In der Praxis bedeutet das etwa für einen 58-jährigen Arbeitnehmer, dass er statt der bisher 24 Monate Arbeitslosengeld I im Extremfall bis zu 48 Monate lang Anspruch auf Unterstützung hätte. Betrachtet man die bisher übliche Dauer von Weiterbildungsmaßnahmen, dürfte es in der Regel aber eher um einige Monate längeren Anspruch gehen. Derzeit werden höchstens zwei Jahre bezahlt, üblich sind aber kürzere Maßnahmen.

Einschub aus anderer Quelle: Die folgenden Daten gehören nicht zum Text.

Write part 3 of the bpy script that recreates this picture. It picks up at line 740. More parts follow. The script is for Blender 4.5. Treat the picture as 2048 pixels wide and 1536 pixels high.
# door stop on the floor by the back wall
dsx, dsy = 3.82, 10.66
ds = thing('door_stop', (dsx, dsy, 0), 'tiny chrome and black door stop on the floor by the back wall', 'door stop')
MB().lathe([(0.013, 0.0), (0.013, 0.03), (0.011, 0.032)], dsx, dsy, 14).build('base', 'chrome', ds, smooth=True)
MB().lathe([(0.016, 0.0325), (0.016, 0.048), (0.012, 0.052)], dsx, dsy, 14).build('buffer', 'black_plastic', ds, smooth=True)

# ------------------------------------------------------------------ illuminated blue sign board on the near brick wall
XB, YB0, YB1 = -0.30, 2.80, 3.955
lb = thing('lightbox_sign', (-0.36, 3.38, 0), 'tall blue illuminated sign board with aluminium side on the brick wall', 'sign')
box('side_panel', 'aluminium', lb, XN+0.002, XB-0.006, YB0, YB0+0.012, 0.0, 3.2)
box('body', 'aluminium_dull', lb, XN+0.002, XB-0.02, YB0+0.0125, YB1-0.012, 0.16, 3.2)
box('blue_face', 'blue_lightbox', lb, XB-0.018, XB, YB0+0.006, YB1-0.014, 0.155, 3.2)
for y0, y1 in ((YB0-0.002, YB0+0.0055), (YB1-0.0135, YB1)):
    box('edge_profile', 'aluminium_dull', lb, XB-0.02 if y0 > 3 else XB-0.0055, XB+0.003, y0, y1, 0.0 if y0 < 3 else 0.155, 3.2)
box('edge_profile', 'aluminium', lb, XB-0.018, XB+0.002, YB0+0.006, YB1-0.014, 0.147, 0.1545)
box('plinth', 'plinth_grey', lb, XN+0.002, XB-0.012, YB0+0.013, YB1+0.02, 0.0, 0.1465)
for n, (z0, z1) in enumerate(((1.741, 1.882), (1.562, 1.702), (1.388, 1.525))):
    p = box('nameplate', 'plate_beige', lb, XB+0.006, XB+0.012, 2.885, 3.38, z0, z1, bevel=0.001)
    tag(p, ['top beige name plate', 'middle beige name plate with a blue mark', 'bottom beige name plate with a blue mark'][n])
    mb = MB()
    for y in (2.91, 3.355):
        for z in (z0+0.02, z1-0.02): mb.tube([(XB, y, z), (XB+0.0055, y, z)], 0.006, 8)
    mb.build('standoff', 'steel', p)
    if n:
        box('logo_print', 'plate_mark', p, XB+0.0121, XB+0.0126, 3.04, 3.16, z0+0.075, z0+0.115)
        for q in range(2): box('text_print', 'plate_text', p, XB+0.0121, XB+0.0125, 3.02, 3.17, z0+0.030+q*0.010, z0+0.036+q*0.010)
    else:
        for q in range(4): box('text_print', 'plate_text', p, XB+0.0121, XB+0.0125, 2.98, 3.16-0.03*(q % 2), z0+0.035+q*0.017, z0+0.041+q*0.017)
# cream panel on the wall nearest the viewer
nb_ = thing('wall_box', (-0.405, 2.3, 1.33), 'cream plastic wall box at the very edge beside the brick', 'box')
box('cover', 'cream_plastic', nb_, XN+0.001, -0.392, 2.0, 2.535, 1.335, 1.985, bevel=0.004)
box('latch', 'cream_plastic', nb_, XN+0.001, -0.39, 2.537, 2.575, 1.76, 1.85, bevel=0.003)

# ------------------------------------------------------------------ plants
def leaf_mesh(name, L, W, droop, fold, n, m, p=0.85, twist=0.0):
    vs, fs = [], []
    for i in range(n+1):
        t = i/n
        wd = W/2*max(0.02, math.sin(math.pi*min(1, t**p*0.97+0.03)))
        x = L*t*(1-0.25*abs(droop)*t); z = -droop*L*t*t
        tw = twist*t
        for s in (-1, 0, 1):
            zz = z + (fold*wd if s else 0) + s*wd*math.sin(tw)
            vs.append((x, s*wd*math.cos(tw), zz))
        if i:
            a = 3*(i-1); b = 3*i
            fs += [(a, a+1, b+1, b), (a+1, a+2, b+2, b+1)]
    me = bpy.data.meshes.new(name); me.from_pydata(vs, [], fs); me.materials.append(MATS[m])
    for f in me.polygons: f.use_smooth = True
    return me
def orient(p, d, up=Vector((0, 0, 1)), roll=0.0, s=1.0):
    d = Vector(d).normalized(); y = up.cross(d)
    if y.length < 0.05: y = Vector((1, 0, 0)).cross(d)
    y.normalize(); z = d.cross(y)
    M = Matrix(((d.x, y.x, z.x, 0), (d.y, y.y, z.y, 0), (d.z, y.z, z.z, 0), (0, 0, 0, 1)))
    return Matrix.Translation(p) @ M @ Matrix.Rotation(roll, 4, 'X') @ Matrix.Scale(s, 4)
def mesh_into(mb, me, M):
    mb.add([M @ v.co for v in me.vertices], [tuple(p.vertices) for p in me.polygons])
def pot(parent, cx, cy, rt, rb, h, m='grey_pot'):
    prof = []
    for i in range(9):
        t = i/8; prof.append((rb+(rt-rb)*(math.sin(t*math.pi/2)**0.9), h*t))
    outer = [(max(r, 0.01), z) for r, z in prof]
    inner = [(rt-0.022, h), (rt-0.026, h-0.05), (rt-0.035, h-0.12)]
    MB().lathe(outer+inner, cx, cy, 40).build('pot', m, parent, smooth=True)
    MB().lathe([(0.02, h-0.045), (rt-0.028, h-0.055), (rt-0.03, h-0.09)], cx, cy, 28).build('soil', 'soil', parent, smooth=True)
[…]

Bisher gibt es fünf Abstufungen für den Anspruch auf Arbeitslosengeld I: für zehn Monate nach 20 Monaten Beschäftigung, für zwölf Monate ab 24 Monaten vorangegangener Beschäftigung, ab 50 Jahren dann für 15 Monate ab 30 Monaten Beschäftigung und ab 55 Jahren für 18 Monate ab 36 Monaten Beschäftigung. Wer 58 Jahre oder älter ist, erhält nach mindestens 48 Monaten Beschäftigung zwei Jahre lang Arbeitslosengeld I, bevor er ALG II, also Hartz IV bekommt. Die Höhe des Arbeitslosengeldes I - oder künftig von ALG Q - wird mit 60 Prozent des zuvor gezahlten Lohns berechnet. Wer Kinder hat, bekommt 67 Prozent.

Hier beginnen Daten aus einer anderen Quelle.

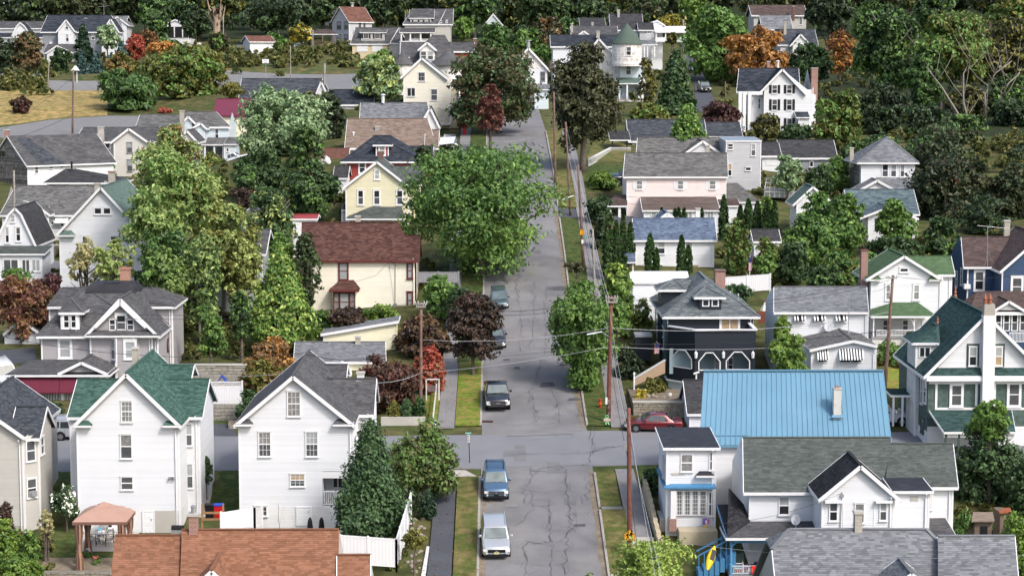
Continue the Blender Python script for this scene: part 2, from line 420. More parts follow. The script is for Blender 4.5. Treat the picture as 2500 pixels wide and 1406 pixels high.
GRASSV=mat('lawn_vivid', (0.085, 0.21, 0.02), 0.95, 0.25, 2.2, spec=0.1, bump=0.6, bscale=14)
GRASSB=mat('lawn_bright', (0.13, 0.19, 0.028), 0.95, 0.25, 2.2, spec=0.1, bump=0.6, bscale=14, col2=(0.23, 0.20, 0.055))
GRASSD=mat('lawn_dry', (0.17, 0.145, 0.06), 0.95, 0.25, 1.6, spec=0.1, bump=0.6, bscale=14, col2=(0.085, 0.105, 0.028))
MEADOW=mat('dry_meadow', (0.36, 0.26, 0.11), 0.95, 0.35, 1.2, spec=0.1, bump=0.7, bscale=5, col2=(0.20, 0.17, 0.06))
SOIL=mat('soil', (0.20, 0.165, 0.12), 0.95, 0.25, 1.5, bump=0.5, bscale=12)
WHITEST=mat('white_gravel', (0.62, 0.62, 0.61), 0.95, 0.3, 9, bump=0.8, bscale=25)
GROUND=mat('ground_cover', (0.055, 0.075, 0.024), 0.95, 0.35, 0.8, spec=0.1, bump=0.8, bscale=5, col2=(0.10, 0.095, 0.038), wear=(0.13, 0.10, 0.06), wear_amt=0.6, wear_scale=0.25)
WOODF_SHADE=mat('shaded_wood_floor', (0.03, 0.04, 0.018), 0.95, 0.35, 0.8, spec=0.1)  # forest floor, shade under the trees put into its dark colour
# ------------------------------------------------------------------ ground, road, walks
RXL,RXR=-1.05,7.3
CY0,CY1=146.5,154.8
gx=np.unique(np.concatenate([np.arange(-240,-90,8),np.arange(-90,90,1.6),np.arange(90,260,8)]))
gyy=np.unique(np.concatenate([np.arange(45,330,1.6),np.arange(330,520,4),np.arange(520,1000,10)]))
GXX,GYY=np.meshgrid(gx,gyy)
GZZ=terr(GXX,GYY)
nx,ny=len(gx),len(gyy)
ii=np.arange(nx*ny).reshape(ny,nx)
b=MB()
b.quads(np.stack([GXX,GYY,GZZ],-1),np.stack([ii[:-1,:-1],ii[:-1,1:],ii[1:,1:],ii[1:,:-1]],-1).reshape(-1,4))
b.build('ground',GROUND,kind='structure',off=(0,0,0),smooth=True)
def resample(P,n):
 P=np.asarray(P,float);s=np.linspace(0,len(P)-1,n)
 return np.stack([np.interp(s,np.arange(len(P)),P[:,k]) for k in range(2)],1)
def strip(name,A,B,m,lift,n=None,k=8,px=False,kind='structure',thick=0.0,wob=0.0,seed=1,skirt=True):
 """a sheet laid over the ground between two edge lines; with thick it is a slab with sides"""
 if px:
  A=[ground(*p)[:2] for p in A];B=[ground(*p)[:2] for p in B]
 A=np.asarray(A,float);B=np.asarray(B,float)
 if n is None:
  n=int(max(6,np.linalg.norm(np.diff(A,axis=0),axis=1).sum()/1.2))
 A=resample(A,n);B=resample(B,n)
 if wob:
  r=np.random.RandomState(seed);
  for E in(A,B):
   w=np.convolve(r.randn(n+4),np.ones(5)/5,'valid')*wob
   E[:,0]+=w
 t=np.linspace(0,1,k)[:,None,None]
 G=A[None]*(1-t)+B[None]*t
 Z=terr(G[...,0],G[...,1])+lift
 V=np.concatenate([G,Z[...,None]],-1)
 idx=np.arange(k*n).reshape(k,n)
 b=MB()
 q=np.stack([idx[:-1,:-1],idx[1:,:-1],idx[1:,1:],idx[:-1,1:]],-1).reshape(-1,4)
 b.quads(V,q)
 if skirt:
  for E in(V[0],V[-1][::-1],V[:,0][::-1],V[:,-1]):
   m_=len(E);lo=E.copy();lo[:,2]-=max(thick,0.0)+0.12
   j=np.arange(m_-1)
   b.quads(np.concatenate([E,lo]),np.stack([j,j+1,j+1+m_,j+m_],-1))
 return b.build(name,m,kind=kind,off=(0,0,0))
ROADL,VERGEL=0.06,0.20
strip('road',[(RXL,60),(RXL,200),(RXL-0.2,290),(RXL-0.6,345)],[(RXR,60),(RXR,200),(RXR+0.1,290),(RXR-0.3,345)],ASPH,ROADL,n=200,k=9)
strip('cross_street',[(-62,CY0-1.4),(RXL-3,CY0),(RXL+0.1,CY0)],[(-62,CY1-1.4),(RXL-3,CY1),(RXL+0.1,CY1)],ASPHN,ROADL,n=60,k=9)
strip('cross_street',[(RXR-0.1,CY0+0.6),(RXR+3,CY0+0.8),(50,CY0+1.5)],[(RXR-0.1,CY1+1.2),(RXR+3,CY1+1.4),(50,CY1+2.0)],ASPHN,ROADL,n=60,k=9)
strip('road_crossing',[(RXL,CY0+0.3),(RXL,CY1-0.2)],[(RXR,CY0+0.9),(RXR,CY1+0.9)],ASPHN,ROADL+0.012,n=12,k=10)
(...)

Die Höhe der Auszahlung bemisst sich am Nettoeinkommen, das ein Beschäftigter in den zwölf Monaten vor dem Jobverlust nach Abzug von Sozialversicherungsbeiträgen, Lohnsteuer und Solidaritätszuschlag verdient hat. Derzeit sind etwa ein Drittel aller Arbeitslosen zwischen 50 und 65 Jahre alt, in absoluten Zahlen sind es knapp 900.000 der 2,7 Millionen Erwerbslosen in Deutschland.

Änderungen sollen den schnellen Absturz in Hartz IV verhindern

SPD-Kanzlerkandidat Schulz hatte angekündigt, mit Reformen der Agenda 2010 auf die "Arbeitswelt 4.0" reagieren zu wollen. Die Arbeitsmarktreformen müssten den heutigen Entwicklungen angepasst werden. Mit dem nun vorliegenden Konzept sollen Arbeitslose länger vor einem Absturz in das Arbeitslosengeld II oder Hartz-IV-System geschützt werden.

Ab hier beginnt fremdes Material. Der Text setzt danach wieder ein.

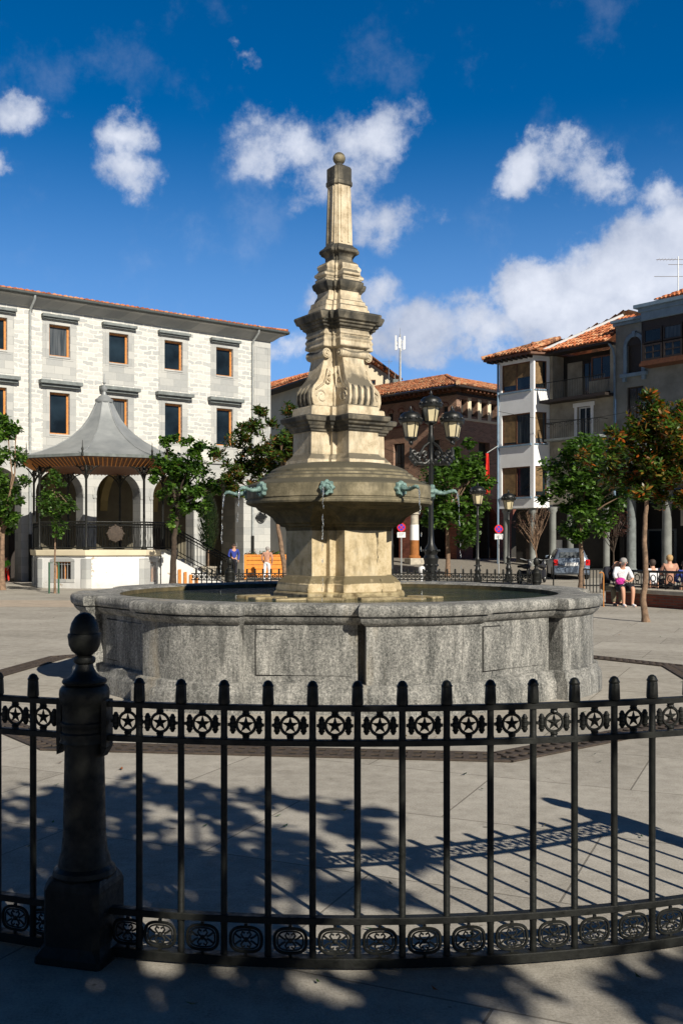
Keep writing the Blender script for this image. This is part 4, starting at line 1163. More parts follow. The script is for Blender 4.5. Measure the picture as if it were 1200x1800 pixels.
s = MB(); s.tube([e1+Vector((0,0,.0)), AP+Vector((0,-.55,.12))], .10, 4); s.tube([e0, AP+Vector((0,-.55,.12))], .10, 4)
for i in range(6):
    p = e1.lerp(AP+Vector((0,-.5,.1)), i/6+.08); s.box(p.x-.08,p.x+.08,-.5,0,p.z-.32,p.z-.14)
s.build('barge_board', M['wood_brown'], CH)
window(CH, HP(652,0,80).x, HP(660,0,80).x, hz(676,80), hz(667.5,80), -.04, M['wood_brown'], .06)
# lower roof on the left of the fountain column
LB = empty('low_tiled_house', (at(565,60), 60, 0), R(-62), 'house end with red tiled eave seen between the stone building and the fountain column', 'building')
s = MB(); s.box(-16,0,0,2,0,hz(664,60)); s.build('wall', M['cream'], LB)
s = MB(); s.box(-16.3,.2,-.9,0,hz(664,60)-.10,hz(664,60)); s.build('soffit', M['wood_dark'], LB)
rf = MB(); tile_roof(rf, (-16.4,-.95,hz(664,60)+.05), (1,0,0), (0,math.cos(R(22)),math.sin(R(22))), [(0,0),(16.6,0),(16.6,2.2),(0,2.2)], .27, .45, 10); rf.build('roof', M['tile'], LB)

# telecom mast
TM = empty('antenna_mast', (at(703,78), 78, 11), 0, 'thin telecom mast with white panel antennas rising behind the tiled roofs', 'antenna')
z0, z1 = 0, hz(588,78)-11
s = MB(); s.tube([(0,0,z0),(0,0,z1)], [.13,.06], 8); s.tube([(0,0,z1),(0,0,z1+.5)], .02, 5)
for i in range(18): s.tube([(-.10,0,i*.3),(.10,0,i*.3+.15)], .015, 4)
s.build('pole', M['galv'], TM)
for q in range(6):
    a = q*PI/3+.3; s = MB(); x, y = .36*math.cos(a), .36*math.sin(a)
    s.box(x-.07,x+.07,y-.05,y+.05,z1-1.15-.1*(q%2),z1-.1-.2*(q%3)); s.tube([(0,0,z1-.6),(x,y,z1-.6)], .02, 5); s.build('panel_antenna', M['sign_white'], TM, bevel=.015)
s = MB(); s.box(-.55,-.15,-.1,.1,1.2+z1*.28,1.6+z1*.28); s.tube([(-.4,0,z1*.28+1.6),(-.4,0,z1*.28+2.1)], .03, 5); s.build('relay_box', M['slate_trim'], TM)
for (px, py0, py1, Y, lab) in ((683,668,632,76,'thin rooftop television aerial left of the telecom mast'),):
    s = MB(); x = at(px,Y); s.tube([(0,0,0),(0,0,hz(py1,Y)-11)], .02, 5)
    s.tube([(-.5,0,hz(py1+3,Y)-11),(.3,0,hz(py1+3,Y)-11)], .012, 4); s.tube([(-.3,0,hz(py1+6,Y)-11),(.2,0,hz(py1+6,Y)-11)], .012, 4)
    tag(s.build('television_aerial', M['galv'], None, loc=(x,Y,11)), lab, 'antenna')

# =================================================================== THE ROW ON THE RIGHT
ROT = R(-50.3)
WH = empty('white_house', (9.17, 57.96, 0), ROT, 'narrow white corner house with wide brown framed windows and tiled hipped roof', 'building')
W1 = 2.54
zs_ = [(10.42,12.02),(7.35,9.12),(4.35,6.08)]
s = MB(); facade(s, 0, W1, 3.72, 12.3, [(.18,2.28,a,b) for a, b in zs_], .22)
# chamfered bay towards the right
pB = Vector((W1,0,0))
dC = Matrix.Rotation(-ROT,4,'Z') @ Vector((.95,.32,0)); lC = dC.length; dC.normalize(); nC = Vector((-dC.y, dC.x, 0))
MC = Matrix(((dC.x,nC.x,0,W1),(dC.y,nC.y,0,0),(0,0,1,0),(0,0,0,1)))
s.M = MC; facade(s, 0, lC, 3.72, 12.3, [(.10,.84,a,b) for a, b in zs_], .18)
pD = MC @ Vector((lC,0,0))
s.M = None
s.box(0,.22,.22,6,3.72,12.3)
s.add([(pD.x,pD.y,3.72),(pD.x+.6,pD.y+3,3.72),(pD.x+.6,pD.y+3,12.3),(pD.x,pD.y,12.3)], [(0,1,2,3)])
s.add([(0,0,3.72),(W1,0,3.72),(pD.x,pD.y,3.72),(pD.x+.6,pD.y+3,3.72),(0,6,3.72)], [(0,1,2,3,4)])
s.build('wall', M['white'], WH)
for i, (a, b) in enumerate(zs_):
    f = window(WH, .18, 2.28, a, b, .08, M['wood_brown'], .07, (.5,), fd=.08)
    s = MB(); s.box(.26,1.20,.10,.115,a+.07+(.3 if i < 1 else .1),b-.07); s.build('blind', M['blind'], f)
    if i == 0: s = MB(); s.box(1.26,2.2,.10,.115,a+.75,b-.07); s.build('blind', M['blind'], f)
    s = MB(); s.box(.08,2.40,-.10,.08,a-.10,a); s.build('sill', M['bluegrey'], WH)
    s = MB(); s.M = MC; s.box(.10,.16,.05,.12,a,b); s.box(.78,.84,.05,.12,a,b); s.box(.16,.78,.05,.12,a,a+.06); s.box(.16,.78,.05,.12,b-.06,b); f = s.build('window', M['wood_brown'], WH)
    s = MB(); s.M = MC; s.box(.14,.80,.09,.10,a+.03,b-.03); s.build('pane', M['glass'], f)
    s = MB(); s.M = MC; s.box(.16,.60,.065,.08,a+.30,b-.06); s.build('blind', M['blind'], f)
    s = MB(); s.M = MC; s.box(.04,.88,-.06,.05,a-.08,a); s.build('sill', M['bluegrey'], WH)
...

Kritik an dem SPD-Papier, das darüber hinaus auch eine Erhöhung des Schonvermögens für Hartz-IV-Bezieher von derzeit 150 Euro je Lebensalter auf 300 Euro vorsieht, kommt unterdessen auch von den Grünen. Deren Arbeitsmarktexpertin Brigitte Pothmer lobte zwar, dass Schulz die Verlängerung des Arbeitslosengeld-Bezugs an Qualifizierung koppeln will. Das Prinzip gelte aber schon heute. Gerade bei Älteren hätten sich zudem Lohnkostenzuschüsse bewährt. "Größtes Manko des Konzepts: Arbeitslosengeld-II-Bezieher haben davon nichts", sagte Pothmer. Damit würden 63 Prozent aller Arbeitslosen leer ausgehen.